[RECORDS SHOWN start]

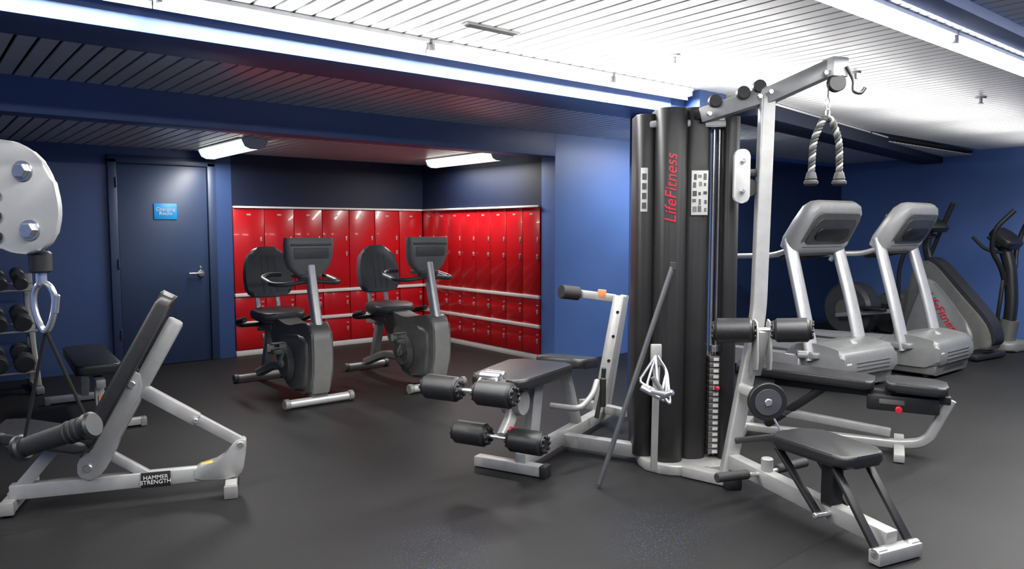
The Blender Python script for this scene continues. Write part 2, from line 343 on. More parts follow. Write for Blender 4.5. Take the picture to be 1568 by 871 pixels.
# ---------------------------------------------------------------- recumbent bike
def bike(loc,yaw):
    g=G("recumbent_exercise_bike",loc,yaw)
    g.cyl("front_stabilizer",(-.25,0,.04),(.25,0,.04),.034,SILB);g.cyl("rear_stabilizer",(-.2,1.28,.04),(.2,1.28,.04),.03,SIL)
    for s in(-1,1):
        g.cyl("front_cap",(s*.25,0,.042),(s*.29,0,.042),.042,GREYL);g.cyl("rear_cap",(s*.2,1.28,.04),(s*.24,1.28,.04),.038,GREY)
    g.box("front_bracket",(0,.03,.09),(.14,.1,.07),GREY,.015)
    P=[(-.03,.08),(-.08,.32),(-.07,.58),(-.02,.66),(.12,.65),(.4,.6),(.7,.66),(.82,.64),(.8,.56),(.68,.36),(.5,.14),(.34,.08)]
    g.prof("body_shroud",P,0,.18,GREY,.05,sm=2,seg=4)
    g.prof("body_shroud_side",[(.02,.1),(-.02,.5),(.1,.56),(.45,.52),(.6,.5),(.5,.25),(.35,.1)],0,.22,GREY,.03,sm=2)
    g.prof("front_band",[(-.045,.1),(-.09,.33),(-.08,.58),(-.03,.62),(-.02,.3),(0,.1)],0,.15,GREYL,.02,sm=1)
    for s in(-1,1):
        g.cyl("crank_cover",(s*.105,.36,.3),(s*.15,.36,.3),.155,GREY,r2=.12,bev=.012,n=32)
        g.cyl("crank_hub",(s*.15,.36,.3),(s*.175,.36,.3),.035,GREYL)
        a=V((s*.18,.36,.3))
        b=V((s*.185,.24 if s<0 else .48,.43 if s<0 else .17))
        g.bar("crank_arm",a,b,.02,.03,SILB)
        g.pad("pedal",(s*.25,b.y,b.z),.1,.16,.035,GREY,r=.03,bev=.01)
        g.pad("pedal_strap",(s*.25,b.y-.02,b.z+.06),.12,.08,.012,GREYL,M=Rm('X',-15),r=.02,bev=.004)
        for q in(-1,1):g.bar("strap_side",(s*.25+q*.05,b.y-.02,b.z),(s*.25+q*.05,b.y-.02,b.z+.06),.006,.06,GREYL)
    g.tube("main_rail",[(0,.5,.22),(0,.9,.2),(0,1.28,.07)],0,GREYL,.1,sect=rrect(.08,.07,.015))
    g.bar("seat_rail",(0,.5,.56),(0,1.2,.5),.09,.06,SIL)
    g.bar("rail_post",(0,1.0,.5),(0,1.12,.12),.07,.07,GREYL)
    g.tube("mast",[(0,.0,.58),(0,.06,.8),(0,.14,1.1)],0,SILB,.1,sect=rrect(.085,.07,.02))
    def sec(z,w,y0,d):
        return [(x,y0+y,z) for x,y in rrect(w,d,min(w,d)*.4,4)]
    g.loft("console",[sec(.97,.13,.16,.08),sec(1.02,.2,.165,.1),sec(1.09,.34,.165,.12),sec(1.16,.39,.16,.13),sec(1.28,.41,.15,.11),sec(1.325,.4,.145,.07)],GREYL)
    g.box("console_back_panel",(0,.1,1.2),(.3,.02,.09),GREY,.01,rot=(3,0,0))
    g.box("console_ridge",(0,.095,1.27),(.34,.02,.018),GREY,.006,rot=(3,0,0))
    g.box("console_screen",(0,.22,1.22),(.33,.01,.14),SCR,.006,rot=(10,0,0))
    g.pad("console_tray",(0,.2,1.02),.2,.22,.03,GREY,r=.05,bev=.01)
    for s in(-1,1):
        g.tube("handlebar",[(s*.03,.13,.98),(s*.2,.1,.96),(s*.29,.2,.96),(s*.28,.44,1.0),(s*.2,.5,1.02),(s*.1,.48,1.02)],.018,SEATG,.06)
        g.cyl("pulse_grip",(s*.286,.24,.965),(s*.281,.4,.99),.022,SIL)
    g.pad("seat_cushion",(0,.80,.66),.4,.38,.07,SEATG,M=Rm('X',4),r=.12,bev=.03,taper=1.1)
    g.pad("seat_pan",(0,.84,.61),.3,.34,.03,GREY,r=.06,bev=.01)
    g.box("seat_carriage",(0,.88,.56),(.2,.3,.08),GREY,.02)
    for s in(-1,1):
        g.bar("back_post",(s*.09,1.0,.6),(s*.09,1.09,1.0),.04,.02,SILB)
        g.tube("side_handle",[(s*.1,.95,.56),(s*.28,.98,.56),(s*.33,.9,.6),(s*.33,.7,.64)],.018,BLKP,.06)
        g.cyl("side_grip",(s*.33,.86,.61),(s*.33,.7,.64),.024,RUB)
    out=[(-.15,-.2),(-.2,-.17),(-.21,.0),(-.18,.14),(-.12,.23),(0,.245),(.12,.23),(.18,.14),(.21,0),(.2,-.17),(.15,-.2),(0,-.21)]
    g.add("seat_back",bm_prism(smooth2(out,2),.08,Matrix.Translation((0,1.03,.995))@Rm('X',90-12),.035,4),SEATB,50)
    g.add("seat_back_shell",bm_prism(smooth2([(a*.9,b*.92) for a,b in out],2),.03,Matrix.Translation((0,1.08,.995))@Rm('X',90-12),.012,3),GREY,50)
    for x in(-.06,.0,.06):g.box("back_seam",(x,.99,.995),(.005,.006,.34),SEATG,.002,rot=(-12,0,0))
    return g
bike((2.52,5.52,0),0)
bike((3.56,5.40,0),0)
# ---------------------------------------------------------------- treadmill
def treadmill(loc,yaw):
    g=G("treadmill",loc,yaw)
    g.prof("hood",[(.0,.1),(-.03,.2),(-.01,.33),(.06,.37),(.3,.40),(.52,.36),(.62,.22),(.62,.1)],0,.8,HOOD,.04,sm=2,seg=4)
    g.prof("hood_lower",[(.02,.03),(.0,.14),(.6,.14),(.62,.03)],0,.76,GREY,.02)
    for k in range(4):g.box("hood_groove",(.03,-.026,.15+k*.032),(.5,.012,.006),GREY,.002)
    g.box("hood_top_groove",(0,.3,.395),(.5,.01,.006),GREY,.002)
    g.cyl("hood_badge",(0,.16,.375),(0,.15,.392),.035,SILB)
    g.box("hood_label",(-.33,-.02,.24),(.07,.008,.02),WHT,.001)
    g.box("deck",(0,1.25,.15),(.56,1.5,.06),BLKP,.01)
    g.box("belt",(0,1.25,.185),(.5,1.48,.012),RUB,.004)
    for s in(-1,1):
        g.prof("side_rail",[(.4,.1),(.4,.28),(.6,.27),(2.02,.22),(2.06,.18),(2.05,.1)],s*.36,.14,SILB,.02,sm=1)
        g.cyl("foot",(s*.3,1.95,.0),(s*.3,1.95,.1),.03,BLKP)
        g.cyl("front_wheel",(s*.3,.12,.04),(s*.34,.12,.04),.04,BLKP)
        P=fillet([(s*.37,.3,.24),(s*.37,.42,.7),(s*.35,.6,1.3)],.2)
        g.add("upright",bm_sweep(P,circ(.045,18,.08),up=(1,0,0)),SILB)
        g.pad("upright_foot",(s*.38,.33,.29),.13,.24,.06,HOOD,r=.05,bev=.02)
        g.tube("handrail",[(s*.35,.6,1.2),(s*.37,.75,1.15),(s*.37,1.4,1.12),(s*.37,1.46,1.04)],.026,SILB,.08)
    def sec(t,w,d):
        y=.62-t*.26;z=1.2+t*.43
        return [(x,y+b,z+b*.5) for x,b in rrect(w,d,d*.45,4)]
    g.loft("console_shell",[sec(-.04,.66,.08),sec(.03,.8,.15),sec(.2,.84,.17),sec(.55,.82,.16),sec(.85,.78,.14),sec(.97,.68,.1),sec(1.02,.54,.05)],SILP)
    up=(0,-.526,.85)
    g.add("console_back_panel",bm_prism([(x*(1-.1*y/.38),y) for x,y in rrect(.7,.36,.07,5)],.03,fr3(V((0,.415,1.385)),(1,0,0),up),.012,3),GREY)
    g.add("console_recess",bm_prism([(x*(1-.12*y/.28),y) for x,y in rrect(.6,.26,.05,5)],.03,fr3(V((0,.405,1.375)),(1,0,0),up),.01,3),SEATG)
    g.add("console_recess_inner",bm_prism(rrect(.46,.12,.04,5),.03,fr3(V((0,.40,1.35)),(1,0,0),up),.008,3),BLKP)
    g.add("console_display",bm_prism(rrect(.62,.32,.04,4),.03,fr3(V((0,.595,1.43)),(1,0,0),up),.005),SCR)
    g.tube("front_handlebar",[(-.34,.66,1.16),(-.2,.8,1.12),(.2,.8,1.12),(.34,.66,1.16)],.022,RUB,.08)
    g.tube("console_crossbar",[(-.35,.6,1.18),(.35,.6,1.18)],.035,GREY)
    return g
treadmill((6.53,3.06,0),-6)
treadmill((7.76,2.83,0),0)
# ---------------------------------------------------------------- ellipticals
def ell_a(loc,yaw):
    g=G("elliptical_trainer",loc,yaw)
    P=[(-.05,.08),(-.1,.2),(-.02,.4),(.25,.68),(.52,.98),(.64,1.05),(.76,1.0),(.84,.7),(.95,.4),(1.0,.12),(.95,.06)]
    g.prof("front_shroud",P,0,.26,GREY,.06,sm=2,seg=4)
    g.prof("shroud_edge",[(-.03,.12),(-.13,.2),(-.06,.42),(.22,.72),(.5,1.02),(.64,1.09),(.6,1.0),(.3,.66),(.03,.36)],0,.2,BLKP,.03,sm=2)
    g.prof("shroud_side_panel",[(.08,.14),(.1,.32),(.5,.8),(.62,.86),(.72,.6),(.82,.3),(.84,.14)],0,.3,HOOD,.03,sm=2)
    g.box("front_foot",(0,.0,.04),(.6,.1,.06),BLKP,.02);g.box("rear_foot",(0,1.95,.04),(.6,.1,.06),BLKP,.02)
    g.text("shroud_text","LifeFitness",.13,REDK,fr3(V((-.156,.42,.47)),(0,-.62,-.78),(0,-.78,.62)),shear=.3)
    g.tube("mast",[(0,.66,1.0),(0,.72,1.2),(0,.66,1.46)],0,BLKP,.1,sect=rrect(.08,.06,.02))
    g.pad("console",(0,.66,1.46),.36,.28,.06,BLKP,M=Rm('X',35),r=.06,bev=.02)
    g.pad("console_screen",(0,.685,1.492),.26,.16,.012,SCR,M=Rm('X',35),r=.02,bev=.004)
    g.tube("fixed_handle",[(-.24,.95,1.3),(-.2,.72,1.32),(0,.66,1.3),(.2,.72,1.32),(.24,.95,1.3)],.02,RUB,.06)
    for s in(-1,1):
        g.tube("moving_arm",[(s*.2,.9,.45),(s*.27,.86,.95),(s*.28,.74,1.3),(s*.22,.55,1.68)],.023,BLKP,.1)
        g.cyl("arm_grip",(s*.262,.68,1.42),(s*.22,.55,1.69),.028,RUB)
        g.bar("pedal_link",(s*.2,.9,.45),(s*.2,1.7,.32),.04,.05,SIL)
        g.pad("pedal_plate",(s*.2,1.2,.45),.17,.36,.03,BLKP,r=.05,bev=.01)
        g.bar("base_rail",(s*.16,.8,.08),(s*.16,1.95,.08),.05,.06,GREYL)
    g.cyl("rear_flywheel_cover",(-.14,1.62,.4),(.14,1.62,.4),.33,SEATG,n=40,bev=.04)
    g.cyl("rear_cover_hub",(-.17,1.62,.4),(.17,1.62,.4),.12,GREY,n=30)
    return g
def ell_b(loc,yaw):
    g=G("elliptical_trainer",loc,yaw)
    g.pad("front_foot",(0,0,.06),.5,.3,.1,GREYL,r=.1,bev=.03)
    g.tube("mast",[(0,.04,.08),(0,-.02,.5),(0,.02,.95),(0,.1,1.2)],0,BLKP,.2,sect=rrect(.12,.12,.04))
    g.tube("mast_cover",[(0,.04,.1),(0,.0,.35)],0,GREY,0,sect=rrect(.18,.18,.06))
    g.pad("console",(0,.08,1.28),.34,.28,.1,BLKP,M=Rm('X',40),r=.06,bev=.03)
    g.pad("console_screen",(0,.1,1.34),.24,.16,.012,SCR,M=Rm('X',40),r=.02,bev=.004)
    for s in(-1,1):
        g.tube("moving_arm",[(s*.06,.04,.75),(s*.16,.04,.95),(s*.28,.1,1.15),(s*.32,.05,1.4),(s*.22,-.1,1.6)],.026,BLKP,.1)
        g.tube("fixed_handle",[(s*.05,.08,1.12),(s*.16,.22,1.15),(s*.17,.36,1.3)],.02,RUB,.08)
        g.bar("pedal_link",(s*.16,.04,.3),(s*.16,1.3,.25),.04,.06,GREYL)
        g.bar("arm_lower",(s*.09,.04,.9),(s*.16,.06,.3),.035,.035,BLKP)
        g.pad("pedal_plate",(s*.16,.75,.32),.16,.36,.03,BLKP,r=.05,bev=.01)
    g.bar("base_rail",(0,.05,.07),(0,1.6,.07),.1,.08,GREYL)
    g.prof("rear_shroud",[(1.0,.05),(1.02,.35),(1.2,.58),(1.45,.6),(1.65,.4),(1.7,.05)],0,.24,GREY,.05,sm=2)
    g.box("rear_foot",(0,1.65,.03),(.5,.1,.06),BLKP,.02)
    return g
ell_a((8.98,2.95,0),-8)
ell_b((9.86,3.03,0),-8)
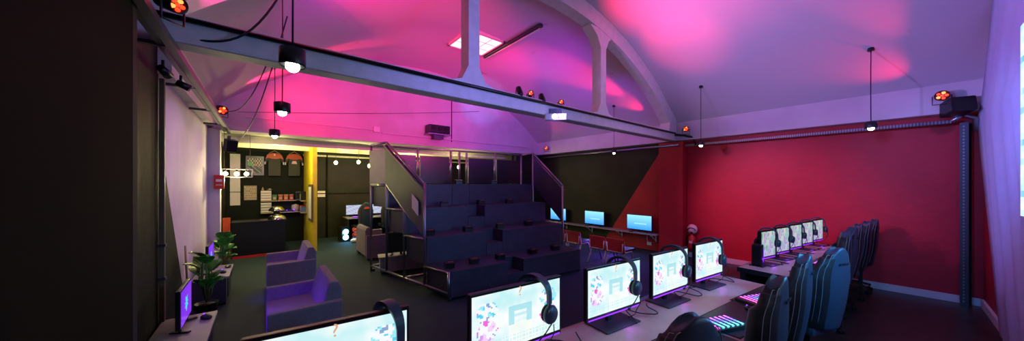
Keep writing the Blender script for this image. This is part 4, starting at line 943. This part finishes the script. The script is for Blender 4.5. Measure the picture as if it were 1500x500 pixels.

[RECORDS SHOWN end]

## STATED TASK:
Using the records above, copy each line that contains "script".

## EXPECTED OUTPUT:
The Blender Python script for this scene continues. Write part 2, from line 343 on. More parts follow. Write for Blender 4.5. Take the picture to be 1568 by 871 pixels.
Keep writing the Blender script for this image. This is part 4, starting at line 943. This part finishes the script. The script is for Blender 4.5. Measure the picture as if it were 1500x500 pixels.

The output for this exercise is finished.